5. The Supreme court also held that the expression "income" as used in Section 69A of the Income-tax Act, 1961 (for short "the Act"), had a wide meaning which meant anything which came in or resulted in gain and on this basis, concluded that the assessee had income which he had invested in purchasing wrist watches which were seized from his bedroom and he could be held to be the owner of the wrist watches and their value could be deemed to be his income by virtue of Section 69A of the Act.

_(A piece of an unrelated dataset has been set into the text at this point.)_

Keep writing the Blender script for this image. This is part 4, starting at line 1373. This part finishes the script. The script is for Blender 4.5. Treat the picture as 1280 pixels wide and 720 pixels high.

6. For the reasons recorded above, we answer both the questions in favour of the Revenue, that is, in the negative, to the effect that the Tribunal erred in holding that the onus of proving ownership of the gold lay on the Department and also that the Tribunal erred in holding that the addition of Rs. 44,000 representing the value of 220 tolas of gold could not be sustained under Section 69A of the Act. No costs.